I don't think you can safely make the assumption that a hit to the body is the most likely outcome, considering that the game models the hitbox as a cylinder; 100% accuracy is hitting within the target's tile/cylinder. A Gaussian distribution would be great if you knew exactly where you hit on the target, as a given projectile and velocity does have an expected amount of tissue damage it will inflict. But then we have to make a distinction of what you hit, as you'd expect different amounts of damage for multiple body parts. To account for that, we could make a damage distribution for each body part. The result is that any given bullet falling within the cylinder of the hitbox will fall on one of these distributions - if for simplicity's sake we want to make only one roll for damage, the amount done will have a probability distribution that looks like a weighted sum over many Gaussian distributions, each with a different mean and standard deviation. The final distribution is flatter than a Gaussian, and while it may be biased toward the body shot result, the width of the distribution would look much more like the flat case.

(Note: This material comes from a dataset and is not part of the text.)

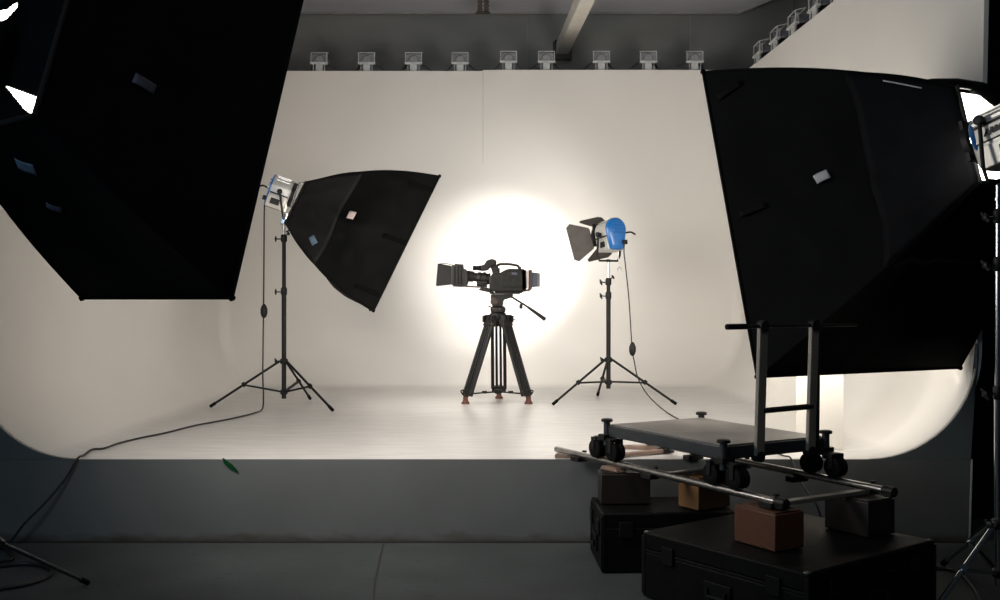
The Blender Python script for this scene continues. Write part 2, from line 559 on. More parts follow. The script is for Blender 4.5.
# ------------------------------------------------------------------ little lights along the top of the cyclorama
def make_bracket():
    t = thing('cyclorama_light', 'x', 'bracket light', (0, 0, 0))
    mb = MB()
    w = .1
    for a, b in (((-w, 0, .105), (-w, 0, .235)), ((w, 0, .105), (w, 0, .235)), ((-w, 0, .235), (w, 0, .235)), ((-w, .1, .26), (w, .1, .26)), ((-w, 0, .235), (-w, .1, .26)), ((w, 0, .235), (w, .1, .26))):
        mb.bar(V(*a), V(*b), .008, .008)
    build('wire_frame', mb, M['grey_panel'], t)
    mb = MB(); mb.box((0, .01, .105), (.22, .05, .026)); build('shelf', mb, M['grey_panel'], t, bevel=.004)
    mb = MB(); mb.box((0, .02, .05), (.09, .03, .09)); build('junction_box', mb, M['grey_panel'], t, bevel=.006)
    for s in (-1, 1):
        mb = MB(); mb.bar(V(.07 * s, .0, 0), V(.07 * s, .0, .1), .008, .008); build('leg', mb, M['grey_panel'], t)
    mb = MB(); mb.box((0, .035, .168), (.18, .006, .105)); build('reflector', mb, M['bracket_back'], t)
    mb = MB()

    def fn(u, v):
        x = (u - .5) * (.19 + .20 * v)
        return V(x, .02 + .42 * v, .10 + .11 * min(1, 3.2 * min(u, 1 - u)) + .01 * v)
    mb.grid(fn, 8, 6)
    h = build('hood', mb, M['hood_metal'], t)
    s = h.modifiers.new('t', 'SOLIDIFY'); s.thickness = .006
    return t


def copy_tree(o, parent=None):
    c = o.copy(); COL.objects.link(c); c.parent = parent
    for ch in list(o.children):
        copy_tree(ch, c)
    return c


br = make_bracket()
first = True
back_x = [319, 366.5, 413.5, 460, 508.5, 546.5, 601.5, 648.5, 695]
nth = ['just right of the big left softbox', 'second from the left', 'third from the left', 'just left of the hanging brackets',
       'just right of the thin wall seam and of the hanging brackets', 'under the foot of the slanting beam', 'first to the right of the slanting beam',
       'second to the right of the slanting beam', 'beside the top corner of the right softbox']
nth[4] = 'just left of the thin pale wall seam'
nth[3] = 'fourth from the left'
for k, x in enumerate(back_x):
    o = br if first else copy_tree(br)
    first = False
    o.location = ((x - 500) / 1000 * (YB + .03), YB + .03, TOP + (.018 if x > 483 else 0))
    o['label'] = 'small grey light on the rear wall top, ' + nth[k]
    o['group'] = 'small lights along the rear cyclorama wall top'
side_l = ['farthest back, next to the corner', 'second from the wall corner', 'third from the wall corner', 'fourth from the wall corner', 'nearest, cut by the frame top']
for k, D in enumerate((12.12, 11.47, 10.85, 10.2, 9.62)):
    o = copy_tree(br)
    o.location = (xr(TOP, D) + .012, D, TOP)
    o.rotation_euler = (0, 0, -pi / 2)
    o.scale = (1.4, 1.1, 1.0)
    o['label'] = 'hooded light on the right wall top, ' + side_l[k]
    o['group'] = 'hooded lights along the right cyclorama wall top'


# ------------------------------------------------------------------ light stand
def knob(parent, c, dirv, r=.018, L=.045, m='black_plastic', name='knob'):
    c, dv = Vector(c), Vector(dirv).normalized()
    mb = MB(); mb.cyl(c, c + dv * L, .006, n=8)
    mb.lathe(c + dv * L, dv, [(0, r * .6), (.004, r), (.018, r), (.022, r * .6)], n=10)
    mb.bar(c + dv * (L + .011) - Vector(dv).orthogonal() * r * 1.5, c + dv * (L + .011) + Vector(dv).orthogonal() * r * 1.5, .012, .012)
    return build(name, mb, M[m], parent)


def light_stand(label, base, feet, zc, zb, tiers, ztop, zsil, metal='black_metal', r=.023, frac=.52, group=None, spig='dark_chrome', legr=.012):
    """base: centre on the ground, zc: leg collar, zb: brace hub, tiers: heights of collars, ztop: top of the tube, zsil: top of the spigot"""
    t = thing('light_stand', label, 'light stand', base, group)
    b = Vector(base)
    z0 = b.z
    C = V(b.x, b.y, 0)
    mb = MB(); mb.cyl(C + V(0, 0, zb - .07), C + V(0, 0, tiers[0]), r, n=18); build('lower_tube', mb, M[metal], t)
    prev = tiers[0]
    rr = r * .84
    for q in tiers[1:] + [ztop]:
        mb = MB(); mb.cyl(C + V(0, 0, prev - .02), C + V(0, 0, q), rr, n=18); build('riser_tube', mb, M[metal], t)
        prev = q; rr *= .88
    for i, q in enumerate(tiers + [ztop]):
        mb = MB(); mb.lathe(C + V(0, 0, q - .05), (0, 0, 1), [(0, r * 1.15), (.01, r * 1.35), (.06, r * 1.35), (.075, r * 1.05)], n=18)
        c = build('collar', mb, M['black_plastic'], t)
        knob(c, C + V(-r, 0, q - .02), (-1, -.25, 0))
        if i == len(tiers):
            knob(c, C + V(r * .6, 0, q + .01), (.8, -.2, .6), r=.014, L=.03)
    mb = MB(); mb.cyl(C + V(0, 0, ztop), C + V(0, 0, zsil), .0135, n=14)
    mb.lathe(C + V(0, 0, (ztop + zsil) / 2 - .006), (0, 0, 1), [(0, .02), (.012, .02)], n=14)
    build('spigot', mb, M[spig], t)
    mb = MB(); mb.lathe(C + V(0, 0, zc - .03), (0, 0, 1), [(0, r * 1.2), (.008, r * 1.7), (.045, r * 1.7), (.055, r * 1.15)], n=18)
    hub = build('leg_collar', mb, M['black_plastic'], t)
    mb = MB(); mb.lathe(C + V(0, 0, zb - .03), (0, 0, 1), [(0, r * 1.2), (.008, r * 1.6), (.04, r * 1.6), (.05, r * 1.15)], n=18)
    build('brace_hub', mb, M['black_plastic'], t)
    knob(hub, C + V(-r * 1.5, -.02, zc), (-1, -.6, 0), L=.03)
    for fx, fy in feet:
        F = V(fx, fy, z0 + legr * 1.4 + .002)
        h = (V(fx, fy, 0) - C).normalized()
        T = C + h * r * 1.7 + V(0, 0, zc)
        mb = MB(); mb.cyl(T, F, legr, n=12); lg = build('leg', mb, M[metal], t)
        dv = (F - T).normalized()
        mb = MB(); mb.cyl(F - dv * .06, F + dv * .004, legr * 1.35, n=12)
        build('foot_cap', mb, M['rubber'], lg)
        A = T + (F - T) * frac
        mb = MB(); mb.bar(C + h * r * 1.4 + V(0, 0, zb), A + V(0, 0, -.004), .024, .018)
        mb.box(A, (.034, .034, .034), Z=dv, X=dv.orthogonal().normalized(), Y=dv.cross(dv.orthogonal().normalized()))
        build('brace', mb, M[metal], t)
    return t


# left stand on the stage
LB = V(-2.126, 9.84, SZ)
ls = light_stand('black three-legged light stand on the stage, holding the softbox left of the camera', LB,
                 [(-2.81, 9.70), (-1.57, 9.38), (-1.99, 10.48)], 1.0, .70, [1.70], 2.22, 2.40)
RB = V(1.106, 10.2, SZ)
rs = light_stand('black three-legged light stand on the stage, under the blue-backed spotlight', RB,
                 [(.526, 9.92), (1.75, 9.94), (1.065, 10.9)], .993, .767, [1.66], 1.80, 1.985)


# ------------------------------------------------------------------ lamp heads
def lamp_frame(axis, roll=0.):
    F = Vector(axis).normalized()
    S = F.cross(V(0, 0, 1)).normalized()      # to the right of the beam
    U = S.cross(F)
    if roll:
        S, U = S * cos(roll) + U * sin(roll), U * cos(roll) - S * sin(roll)
    return F, S, U


def arch(rt, zt, wb, zb, n=12):
    """arched section: round top radius rt centred at height zt, foot width wb at zb"""
    p = [(rt * cos(pi * k / n), zt + rt * sin(pi * k / n)) for k in range(n + 1)]
    p += [(-rt * .98, zt - .03), (-wb / 2, zb + .02), (-wb / 2 + .02, zb), (wb / 2 - .02, zb), (wb / 2, zb + .02), (rt * .98, zt - .03)]
    return p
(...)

The point is, short of coding in better hit detection - body vs limbs vs head, influenced by firing accuracy - or adding in some method of critical hit/miss, a single Gaussian alone is a gross oversimplification based on a very particular set of assumptions. Flat is a great simplification too, but Gaussian is too elegant, clean, and symmetric for something as messy as RL combat.
Now if you average over many flat damage rolls, that does start to look more Gaussian - this was more the route gone by the reboots; you never just fire a single shot from that assault rifle, and you can probably assume your sniper is hitting center of mass. Critical hits and kill shots are even animated as hitting the head.
Edit: @Surrealistik The likely reason you're getting so much flak over the suggesting switching the mod to Gaussian damage model is that it is balanced for the flat distribution, and making the switch means each weapon has to be looked at compared to armor values, and one or both would have to be changed, for some ~300 weapons/ammunition types and ~50+ armors. This is a massive amount of work for Dioxine, who'd probably rather spend the time implementing new features. The other option would be a change to the executable such that no rebalance is necessary - adding critical hits/misses, some manner of firing accuracy influencing where you hit on target, or implementing a Gaussian distribution with added probability in the tails to account for headshots/deflections, which would be more work for Meridian, who is busy with coding in other new features. If you really want Gaussian distributions to be the norm, I'd suggest trying to mod in the balance yourself, or make a fork of OXCE+ to test out how to make it a better model.